"""
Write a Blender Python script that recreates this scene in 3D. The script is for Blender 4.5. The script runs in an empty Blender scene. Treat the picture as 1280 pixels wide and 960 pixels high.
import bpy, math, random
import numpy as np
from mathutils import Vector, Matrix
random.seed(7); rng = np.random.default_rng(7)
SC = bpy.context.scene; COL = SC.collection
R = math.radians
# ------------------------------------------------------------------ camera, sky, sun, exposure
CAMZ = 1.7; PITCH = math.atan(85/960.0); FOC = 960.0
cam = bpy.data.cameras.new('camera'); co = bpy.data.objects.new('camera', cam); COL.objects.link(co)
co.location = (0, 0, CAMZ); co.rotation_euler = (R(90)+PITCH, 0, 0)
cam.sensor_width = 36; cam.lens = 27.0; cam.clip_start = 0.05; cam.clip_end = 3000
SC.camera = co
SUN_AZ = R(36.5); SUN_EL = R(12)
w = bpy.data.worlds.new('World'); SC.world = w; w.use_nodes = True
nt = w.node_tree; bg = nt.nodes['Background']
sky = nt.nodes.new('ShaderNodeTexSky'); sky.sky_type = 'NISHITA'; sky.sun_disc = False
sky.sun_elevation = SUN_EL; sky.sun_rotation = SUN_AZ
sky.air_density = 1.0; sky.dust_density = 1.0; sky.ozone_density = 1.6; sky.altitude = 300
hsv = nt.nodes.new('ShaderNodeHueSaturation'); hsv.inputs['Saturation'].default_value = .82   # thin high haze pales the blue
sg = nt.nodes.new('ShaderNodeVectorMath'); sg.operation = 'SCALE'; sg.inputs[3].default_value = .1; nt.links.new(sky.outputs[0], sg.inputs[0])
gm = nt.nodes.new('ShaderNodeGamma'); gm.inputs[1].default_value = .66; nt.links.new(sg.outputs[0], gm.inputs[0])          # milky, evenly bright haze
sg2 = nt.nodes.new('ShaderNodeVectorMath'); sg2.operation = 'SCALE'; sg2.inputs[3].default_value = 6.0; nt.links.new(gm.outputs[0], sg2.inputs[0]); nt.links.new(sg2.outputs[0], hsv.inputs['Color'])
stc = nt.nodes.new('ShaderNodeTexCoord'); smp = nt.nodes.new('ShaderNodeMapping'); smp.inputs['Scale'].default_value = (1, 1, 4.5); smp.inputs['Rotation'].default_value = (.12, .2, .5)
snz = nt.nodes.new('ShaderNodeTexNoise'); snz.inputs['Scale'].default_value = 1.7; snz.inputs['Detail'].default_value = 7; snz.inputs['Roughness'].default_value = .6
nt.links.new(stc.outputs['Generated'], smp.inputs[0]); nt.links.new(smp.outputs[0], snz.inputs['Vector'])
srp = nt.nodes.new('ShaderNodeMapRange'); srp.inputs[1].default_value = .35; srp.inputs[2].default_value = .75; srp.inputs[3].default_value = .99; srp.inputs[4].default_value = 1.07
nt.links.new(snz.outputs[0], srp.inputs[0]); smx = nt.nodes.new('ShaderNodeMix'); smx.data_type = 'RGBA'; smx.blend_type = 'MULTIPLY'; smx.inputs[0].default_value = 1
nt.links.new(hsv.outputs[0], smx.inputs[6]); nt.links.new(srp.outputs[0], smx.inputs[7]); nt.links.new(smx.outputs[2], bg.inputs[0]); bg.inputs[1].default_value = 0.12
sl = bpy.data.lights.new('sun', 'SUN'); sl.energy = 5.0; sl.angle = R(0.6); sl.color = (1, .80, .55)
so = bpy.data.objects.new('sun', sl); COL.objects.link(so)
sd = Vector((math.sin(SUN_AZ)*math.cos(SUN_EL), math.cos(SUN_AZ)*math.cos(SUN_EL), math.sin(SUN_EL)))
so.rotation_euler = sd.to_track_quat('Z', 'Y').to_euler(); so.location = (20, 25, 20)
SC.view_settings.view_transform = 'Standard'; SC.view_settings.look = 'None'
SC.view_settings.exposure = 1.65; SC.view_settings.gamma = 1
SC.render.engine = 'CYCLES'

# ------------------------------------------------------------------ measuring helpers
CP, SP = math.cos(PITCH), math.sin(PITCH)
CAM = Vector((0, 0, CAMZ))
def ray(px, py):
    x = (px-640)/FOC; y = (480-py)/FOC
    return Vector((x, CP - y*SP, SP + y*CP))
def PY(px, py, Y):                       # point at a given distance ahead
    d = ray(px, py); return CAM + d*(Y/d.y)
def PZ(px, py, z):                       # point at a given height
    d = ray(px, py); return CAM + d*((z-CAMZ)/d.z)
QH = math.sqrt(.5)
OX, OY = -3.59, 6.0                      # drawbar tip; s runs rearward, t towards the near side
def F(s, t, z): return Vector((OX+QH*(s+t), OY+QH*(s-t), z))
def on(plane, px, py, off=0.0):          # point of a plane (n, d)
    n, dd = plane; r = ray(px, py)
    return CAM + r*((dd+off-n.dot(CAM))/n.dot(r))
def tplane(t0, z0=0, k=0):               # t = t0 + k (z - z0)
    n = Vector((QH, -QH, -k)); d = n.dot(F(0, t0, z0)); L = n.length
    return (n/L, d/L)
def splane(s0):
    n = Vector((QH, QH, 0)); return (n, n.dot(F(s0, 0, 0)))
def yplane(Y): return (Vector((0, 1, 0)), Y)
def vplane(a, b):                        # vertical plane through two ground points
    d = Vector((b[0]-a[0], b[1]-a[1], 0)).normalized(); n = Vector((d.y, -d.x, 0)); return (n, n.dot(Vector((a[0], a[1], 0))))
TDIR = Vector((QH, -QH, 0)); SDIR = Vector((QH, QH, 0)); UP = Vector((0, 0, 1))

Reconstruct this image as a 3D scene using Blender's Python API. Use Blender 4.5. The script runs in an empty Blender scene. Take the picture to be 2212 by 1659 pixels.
"""
Write every record out again, unaltered.

OUTPUT FOR THIS EXERCISE -
Write a Blender Python script that recreates this scene in 3D. The script is for Blender 4.5. The script runs in an empty Blender scene. Treat the picture as 1280 pixels wide and 960 pixels high.
import bpy, math, random
import numpy as np
from mathutils import Vector, Matrix
random.seed(7); rng = np.random.default_rng(7)
SC = bpy.context.scene; COL = SC.collection
R = math.radians
# ------------------------------------------------------------------ camera, sky, sun, exposure
CAMZ = 1.7; PITCH = math.atan(85/960.0); FOC = 960.0
cam = bpy.data.cameras.new('camera'); co = bpy.data.objects.new('camera', cam); COL.objects.link(co)
co.location = (0, 0, CAMZ); co.rotation_euler = (R(90)+PITCH, 0, 0)
cam.sensor_width = 36; cam.lens = 27.0; cam.clip_start = 0.05; cam.clip_end = 3000
SC.camera = co
SUN_AZ = R(36.5); SUN_EL = R(12)
w = bpy.data.worlds.new('World'); SC.world = w; w.use_nodes = True
nt = w.node_tree; bg = nt.nodes['Background']
sky = nt.nodes.new('ShaderNodeTexSky'); sky.sky_type = 'NISHITA'; sky.sun_disc = False
sky.sun_elevation = SUN_EL; sky.sun_rotation = SUN_AZ
sky.air_density = 1.0; sky.dust_density = 1.0; sky.ozone_density = 1.6; sky.altitude = 300
hsv = nt.nodes.new('ShaderNodeHueSaturation'); hsv.inputs['Saturation'].default_value = .82   # thin high haze pales the blue
sg = nt.nodes.new('ShaderNodeVectorMath'); sg.operation = 'SCALE'; sg.inputs[3].default_value = .1; nt.links.new(sky.outputs[0], sg.inputs[0])
gm = nt.nodes.new('ShaderNodeGamma'); gm.inputs[1].default_value = .66; nt.links.new(sg.outputs[0], gm.inputs[0])          # milky, evenly bright haze
sg2 = nt.nodes.new('ShaderNodeVectorMath'); sg2.operation = 'SCALE'; sg2.inputs[3].default_value = 6.0; nt.links.new(gm.outputs[0], sg2.inputs[0]); nt.links.new(sg2.outputs[0], hsv.inputs['Color'])
stc = nt.nodes.new('ShaderNodeTexCoord'); smp = nt.nodes.new('ShaderNodeMapping'); smp.inputs['Scale'].default_value = (1, 1, 4.5); smp.inputs['Rotation'].default_value = (.12, .2, .5)
snz = nt.nodes.new('ShaderNodeTexNoise'); snz.inputs['Scale'].default_value = 1.7; snz.inputs['Detail'].default_value = 7; snz.inputs['Roughness'].default_value = .6
nt.links.new(stc.outputs['Generated'], smp.inputs[0]); nt.links.new(smp.outputs[0], snz.inputs['Vector'])
srp = nt.nodes.new('ShaderNodeMapRange'); srp.inputs[1].default_value = .35; srp.inputs[2].default_value = .75; srp.inputs[3].default_value = .99; srp.inputs[4].default_value = 1.07
nt.links.new(snz.outputs[0], srp.inputs[0]); smx = nt.nodes.new('ShaderNodeMix'); smx.data_type = 'RGBA'; smx.blend_type = 'MULTIPLY'; smx.inputs[0].default_value = 1
nt.links.new(hsv.outputs[0], smx.inputs[6]); nt.links.new(srp.outputs[0], smx.inputs[7]); nt.links.new(smx.outputs[2], bg.inputs[0]); bg.inputs[1].default_value = 0.12
sl = bpy.data.lights.new('sun', 'SUN'); sl.energy = 5.0; sl.angle = R(0.6); sl.color = (1, .80, .55)
so = bpy.data.objects.new('sun', sl); COL.objects.link(so)
sd = Vector((math.sin(SUN_AZ)*math.cos(SUN_EL), math.cos(SUN_AZ)*math.cos(SUN_EL), math.sin(SUN_EL)))
so.rotation_euler = sd.to_track_quat('Z', 'Y').to_euler(); so.location = (20, 25, 20)
SC.view_settings.view_transform = 'Standard'; SC.view_settings.look = 'None'
SC.view_settings.exposure = 1.65; SC.view_settings.gamma = 1
SC.render.engine = 'CYCLES'

# ------------------------------------------------------------------ measuring helpers
CP, SP = math.cos(PITCH), math.sin(PITCH)
CAM = Vector((0, 0, CAMZ))
def ray(px, py):
    x = (px-640)/FOC; y = (480-py)/FOC
    return Vector((x, CP - y*SP, SP + y*CP))
def PY(px, py, Y):                       # point at a given distance ahead
    d = ray(px, py); return CAM + d*(Y/d.y)
def PZ(px, py, z):                       # point at a given height
    d = ray(px, py); return CAM + d*((z-CAMZ)/d.z)
QH = math.sqrt(.5)
OX, OY = -3.59, 6.0                      # drawbar tip; s runs rearward, t towards the near side
def F(s, t, z): return Vector((OX+QH*(s+t), OY+QH*(s-t), z))
def on(plane, px, py, off=0.0):          # point of a plane (n, d)
    n, dd = plane; r = ray(px, py)
    return CAM + r*((dd+off-n.dot(CAM))/n.dot(r))
def tplane(t0, z0=0, k=0):               # t = t0 + k (z - z0)
    n = Vector((QH, -QH, -k)); d = n.dot(F(0, t0, z0)); L = n.length
    return (n/L, d/L)
def splane(s0):
    n = Vector((QH, QH, 0)); return (n, n.dot(F(s0, 0, 0)))
def yplane(Y): return (Vector((0, 1, 0)), Y)
def vplane(a, b):                        # vertical plane through two ground points
    d = Vector((b[0]-a[0], b[1]-a[1], 0)).normalized(); n = Vector((d.y, -d.x, 0)); return (n, n.dot(Vector((a[0], a[1], 0))))
TDIR = Vector((QH, -QH, 0)); SDIR = Vector((QH, QH, 0)); UP = Vector((0, 0, 1))

Reconstruct this image as a 3D scene using Blender's Python API. Use Blender 4.5. The script runs in an empty Blender scene. Take the picture to be 2212 by 1659 pixels.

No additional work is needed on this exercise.